After the death of a great-granddaughter, the ownership of the home went out of the family in the latter part of the twentieth century and was purchased by the Charley Creek Foundation in 2002. Richard Edwin Ford, Chairman of the Charley Creek Foundation, is a great-grandson of Dr. Ford.

Restoration began in 2003 and the Dr. James Ford Historic Home opened in April 2005 to give visitors an experience of family life in the 1870s.

Throughout the extensive restoration of the home, the goal was to create a working museum without compromising architectural historic integrity.

Dr. James Ford purchased this property in 1839 and moved his family into an unfinished home in October of 1841. As the Ford family grew and prospered over the years, so did this home. Dr. Ford has an interest in architecture and he designed multiple additions to the house.
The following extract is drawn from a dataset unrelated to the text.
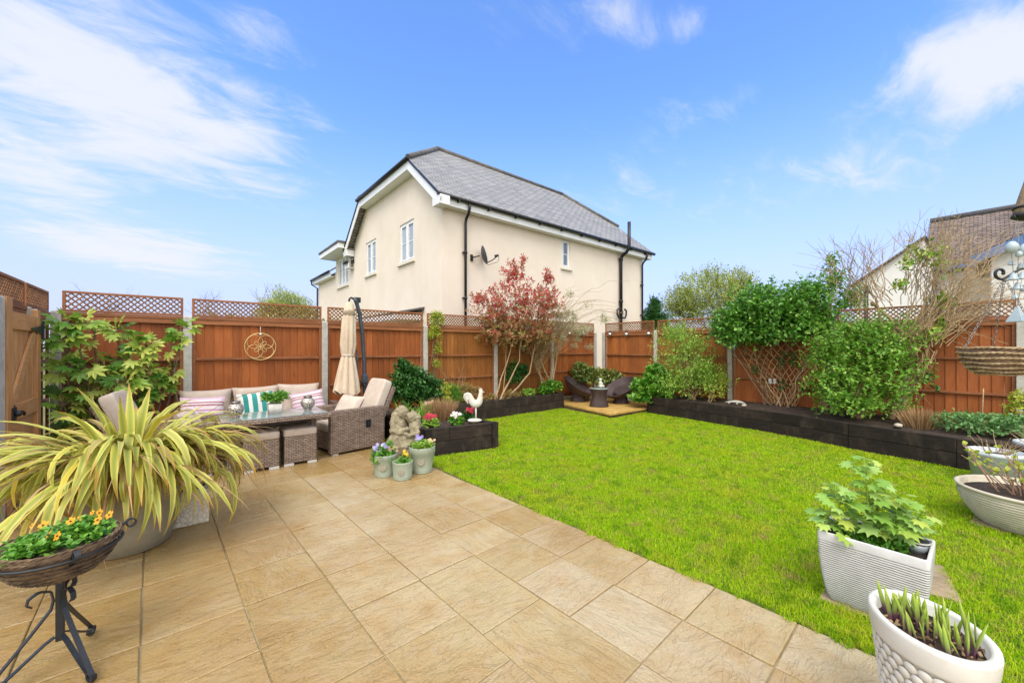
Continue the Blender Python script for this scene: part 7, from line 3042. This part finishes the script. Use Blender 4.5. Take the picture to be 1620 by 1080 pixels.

Dr. Ford and his wife America Holton raised six children in this home. Their second daughter Martha Jane died in 1846 before she was five-years-old and their oldest daughter Mary Elizabeth died at the age of twenty-eight. Allena and Nancy Anna had reached adulthood by 1865, but the boys were still coming of age - James Henry was 17, William Jesse was 14, and the youngest, Edwin Holton was four years old.

Dr. Ford's mother Rebecca Snedeker Ford, was also a member of the household. She played an important role, especially when the Fords found themselves raising Mary Elizabeth's three young children, Harriet, America and Mary. The girls were only age four, two and nine days when Mary Elizabeth died.

Throughout the years, life in the Ford house was full of activity - from the joyful chaos of young children to more formal adult social gatherings.